Not long ago, Bishop Finn stood in this church asking for forgiveness. Much of the anguish, then and now, concerned the decision not to inform law enforcement — or the parents here — about Father Rattigan even after the school principal had written a letter detailing concerns that the priest’s behavior fit the profile of a child predator, even after church officials in December discovered hundreds of photographs on his computer that included nude pictures and “upskirt images” of girls, and even after he attempted suicide.
Instead Father Ratigan was sent to live in a convent and told to avoid contact with minors. But he continued to attend children’s parties, spend weekends in the homes of parish families and, with the bishop’s permission, presided at a girl’s first communion, according to interviews and court documents. Despite a pledge by the diocese to immediately report anyone suspected of being a pedophile to law enforcement, Father Ratigan was not reported until May. The congregants here, who had been told that Father Ratigan had left after an illness, were shocked when he was arrested and charged with child pornography.
Bishop Finn, a staunch theological conservative who faced calls for his resignation even before the indictment, has pleaded not guilty and has promised to fight the charge, a misdemeanor that carries a possible sentence of up to a year in jail and a fine of up to $1,000. He declined a request for an interview. In an evening service at the gold-domed Cathedral of the Immaculate Conception, Bishop Finn urged worshipers to keep the diocese together and to avoid discouragement. He made oblique reference to “the events unfolding last Friday.”
“There is not so much that I can say, I know you understand that,” he said. “But it is enough to be here with you, whom I love.”
He ended by offering a prayer “to keep us together and on a straight and sure path.”
Not everyone made the trip to St. Patrick’s on Sunday. At breakfast, Liz Miquelon and her husband, Brad, asked each other the same question they’ve asked since the scandal broke months ago: would today be the day they returned to church? They had not attended since they pulled their daughter from St. Patrick’s School, terrified that she might be among the unidentified children in the photos.
And again the answer was no, with concern for their 5-year-old daughter’s safety overriding fears that Ms. Miquelon was disconnecting from her religion. But Ms. Miquelon, a lifelong Catholic who says she has lost faith in church leaders but not God, tearfully expressed the hope, still tentative, that the criminal charges might usher in the changes needed for her eventual return.
“I want this to be a revolutionary change in the Catholic Church, so that no one will ever not report again,” she said.
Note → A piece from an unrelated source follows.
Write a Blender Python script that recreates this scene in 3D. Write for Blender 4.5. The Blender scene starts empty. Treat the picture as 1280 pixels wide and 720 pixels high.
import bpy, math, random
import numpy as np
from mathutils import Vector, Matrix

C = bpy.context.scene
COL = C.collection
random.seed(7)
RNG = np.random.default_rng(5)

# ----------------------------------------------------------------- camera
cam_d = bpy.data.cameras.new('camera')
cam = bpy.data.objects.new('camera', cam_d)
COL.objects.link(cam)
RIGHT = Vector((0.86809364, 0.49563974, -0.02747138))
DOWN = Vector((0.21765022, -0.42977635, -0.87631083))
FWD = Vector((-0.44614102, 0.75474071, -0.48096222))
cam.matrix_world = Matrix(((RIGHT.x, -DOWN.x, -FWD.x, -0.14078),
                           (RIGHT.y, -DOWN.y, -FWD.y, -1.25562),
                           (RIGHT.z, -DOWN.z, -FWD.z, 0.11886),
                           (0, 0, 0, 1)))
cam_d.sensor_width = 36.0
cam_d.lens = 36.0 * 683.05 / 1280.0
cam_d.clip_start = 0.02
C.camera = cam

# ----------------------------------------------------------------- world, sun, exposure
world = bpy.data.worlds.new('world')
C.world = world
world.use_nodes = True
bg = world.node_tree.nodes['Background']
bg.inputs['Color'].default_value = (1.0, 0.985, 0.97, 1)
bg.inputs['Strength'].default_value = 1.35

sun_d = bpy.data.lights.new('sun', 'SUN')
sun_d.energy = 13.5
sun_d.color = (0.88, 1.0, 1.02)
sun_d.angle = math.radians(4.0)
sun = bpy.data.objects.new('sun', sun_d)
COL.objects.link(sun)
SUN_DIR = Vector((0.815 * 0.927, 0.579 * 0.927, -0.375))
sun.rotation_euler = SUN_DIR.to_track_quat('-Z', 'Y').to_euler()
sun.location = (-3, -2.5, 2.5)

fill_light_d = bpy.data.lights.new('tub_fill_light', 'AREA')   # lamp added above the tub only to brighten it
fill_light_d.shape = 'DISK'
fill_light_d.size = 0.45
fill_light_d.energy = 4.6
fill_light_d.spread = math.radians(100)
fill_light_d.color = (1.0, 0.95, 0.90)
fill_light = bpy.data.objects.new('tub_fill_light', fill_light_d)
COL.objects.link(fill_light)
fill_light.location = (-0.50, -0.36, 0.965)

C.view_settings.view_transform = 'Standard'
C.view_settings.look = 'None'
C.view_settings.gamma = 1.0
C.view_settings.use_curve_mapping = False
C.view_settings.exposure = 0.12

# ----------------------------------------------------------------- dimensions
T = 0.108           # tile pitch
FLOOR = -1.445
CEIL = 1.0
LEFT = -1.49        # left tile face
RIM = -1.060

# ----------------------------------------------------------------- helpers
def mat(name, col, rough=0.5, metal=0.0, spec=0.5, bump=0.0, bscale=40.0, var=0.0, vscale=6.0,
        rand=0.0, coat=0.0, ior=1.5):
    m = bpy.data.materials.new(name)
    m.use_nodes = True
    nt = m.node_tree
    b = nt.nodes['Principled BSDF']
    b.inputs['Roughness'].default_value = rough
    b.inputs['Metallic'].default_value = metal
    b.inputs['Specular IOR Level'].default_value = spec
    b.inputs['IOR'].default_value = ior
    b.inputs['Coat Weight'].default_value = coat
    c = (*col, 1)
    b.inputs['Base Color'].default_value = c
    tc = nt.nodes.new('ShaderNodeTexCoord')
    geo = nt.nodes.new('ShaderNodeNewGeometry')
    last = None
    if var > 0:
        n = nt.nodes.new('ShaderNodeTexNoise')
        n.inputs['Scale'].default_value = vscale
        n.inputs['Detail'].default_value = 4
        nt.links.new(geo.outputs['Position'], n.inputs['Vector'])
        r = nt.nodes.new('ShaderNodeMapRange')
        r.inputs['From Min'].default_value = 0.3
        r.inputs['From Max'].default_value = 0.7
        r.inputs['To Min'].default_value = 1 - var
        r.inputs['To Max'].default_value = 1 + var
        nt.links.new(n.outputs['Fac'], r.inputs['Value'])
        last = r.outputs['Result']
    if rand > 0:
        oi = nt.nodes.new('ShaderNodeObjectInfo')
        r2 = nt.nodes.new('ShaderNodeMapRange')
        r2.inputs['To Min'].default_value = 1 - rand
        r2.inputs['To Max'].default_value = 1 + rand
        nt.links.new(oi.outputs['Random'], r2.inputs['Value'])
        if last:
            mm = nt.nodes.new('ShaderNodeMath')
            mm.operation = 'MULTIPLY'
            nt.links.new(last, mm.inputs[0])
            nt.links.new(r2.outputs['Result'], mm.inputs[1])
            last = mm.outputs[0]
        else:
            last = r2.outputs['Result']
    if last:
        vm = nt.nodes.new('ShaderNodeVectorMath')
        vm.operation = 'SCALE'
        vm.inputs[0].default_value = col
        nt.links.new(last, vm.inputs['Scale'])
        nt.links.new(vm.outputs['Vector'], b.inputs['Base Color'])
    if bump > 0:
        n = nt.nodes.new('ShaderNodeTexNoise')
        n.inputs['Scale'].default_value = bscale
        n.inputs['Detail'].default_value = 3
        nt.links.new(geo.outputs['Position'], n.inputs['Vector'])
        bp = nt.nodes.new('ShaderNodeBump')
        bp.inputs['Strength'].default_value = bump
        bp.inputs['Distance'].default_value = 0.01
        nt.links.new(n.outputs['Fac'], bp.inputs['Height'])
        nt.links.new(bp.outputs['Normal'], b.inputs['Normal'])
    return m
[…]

Had she gone, she would have heard Father Hoye quote from the Book of Matthew: “Give back to Caesar what belongs to Caesar — and to God what belongs to God.” She would have heard him talk of human frailty and of forgiveness; of coming together as a community for worship.
Only once she would have heard the name of Bishop Finn, during a prayer for unity.
And then, at the end of the service, she would have heard Father Hoye express an impossible hope: “As your pastor, I wish I could make this all go away.”